A speech by Fed Governor Lael Brainard “Distributed Ledger Technology: Implications for Payments, Clearing, and Settlement” contains a number of interesting use cases, discussed in their blockchain working party.
Let me briefly mention a few of the use cases that we have explored in our discussions with industry stakeholders in order to illustrate the potential of distributed ledger technologies to improve payments, clearing, and settlement, as well as the considerations that are important to us in our assessment of benefits and risks.
In cross-border payments and trade finance, significantly faster processing and reduced costs relative to the long and opaque intermediation chains associated with current methods of correspondent banking are promising potential benefits of the technology. Reducing intermediation steps in cross-border payments may help decrease time, costs, and counterparty risks and may materially diminish opacity, for instance by enabling small businesses or households remitting payments across borders to see the associated transfer costs and processing times up front.
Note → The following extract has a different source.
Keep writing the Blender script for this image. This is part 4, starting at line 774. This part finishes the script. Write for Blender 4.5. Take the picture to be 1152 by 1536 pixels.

In trade finance, where document-intensive processes are not fully automated, distributed ledger technology may be able to reduce significant costs and speed up processing associated with issuing and tracking letters of credit and associated documents. To see the full potential of this technology realized for cross-border payments, it will be important to identify and track identities associated with the transactions, which in itself may be facilitated by the use of distributed ledgers, depending on their design.
In securities markets, the industry is exploring activities ranging from the issuance of securities on a distributed ledger, to the clearing and settlement of trades, to tracking and administering corporate actions.
For securities clearing and settlement in particular, the potential shift to one master record shared “simultaneously” among users of a distributed ledger-based system could be compelling. Sharing one immutable record may have the potential to reduce or even eliminate the need for the reconciliation of multiple records linked to a single trade among and between dealers and other organizations.
In concept, such technology could lead to greater transparency, reduced costs, and faster settlement. Likewise, distributed ledgers may improve collateral management by improving the tracking of ownership and transactions. Nonetheless, as is frequently true in the complex arena of payments, clearing, and settlement, we can also expect that practical details covering a host of technical, business, and market issues will have an important role in determining how new technologies ultimately perform.
For commodities and derivatives, there are projects to streamline some of the more antiquated corners of the markets. In markets that are heavily paper-based and lack any central means for coordination, distributed ledger technology could potentially be leveraged to provide coordination that facilitates exchange, clearing, and settlement of obligations.
A related development is the potential coupling of distributed ledger protocols with self-execution and possibly self-enforcement of contractual clauses, using so-called “smart contracts.” To take a familiar example, for a corporate bond with a specified par value, tenor, and coupon payment stream, a smart contract would automatically execute payments on the specified schedule to the assigned owner over the life of the bond. Although the idea of automating certain aspects of contracts is not new, and banks do some of this today, the potential introduction of smart contracts does raise several issues for consideration. For example, what is the legal status of a smart contract, which is written in code? Would consumers and businesses rely on smart contracts to perform certain services traditionally done by their banks or other intermediaries? Could the widespread automated interaction of multiple counterparties lead to any unwanted dynamics for financial markets? These and other considerations will be important factors in determining the extent of the application of smart contracts.
Regardless of the application, much of the industry is at a “proof of concept” stage of development. These proofs of concept are often simple, experimental uses of the technology on a small scale that help stakeholders understand the potential and limitations of the technology for a specific purpose, which in turn typically lead to refinements and more developed proofs of concept. As such, many potential applications are in their infancy, and the industry may still be several years away from an application that is ready to be fully implemented. Even so, the industry seems to be making announcements daily on new proofs of concept and progress that may lead to pilots, so that timeline could accelerate. In some cases, there have been announcements the technology will be used within the next year or two in actual production environments. The initial relatively simple proofs of concept must be followed by much more complex demonstrations in real-world situations before these technologies can be safely deployed in today’s highly interconnected, synchronized, and far-reaching financial markets.
Although many private and inward-facing projects are being explored, the industry has also recognized the need to collaborate at early stages of development. An important positive development is that industry participants are actively engaging with each other to look for common approaches. Some groups are creating standards that facilitate common platforms to enable greater interoperability of often proprietary applications that are built on them and interoperate through application program interfaces, or APIs.
In coming months and years, innovators, investors, and financial practitioners will no doubt make important strides in addressing key challenges such as adopting common standards, achieving interoperability between and among legacy systems and evolving distributed ledgers, improving scalability and computational throughput, and improving cryptographic security. These are positive developments that we will monitor closely.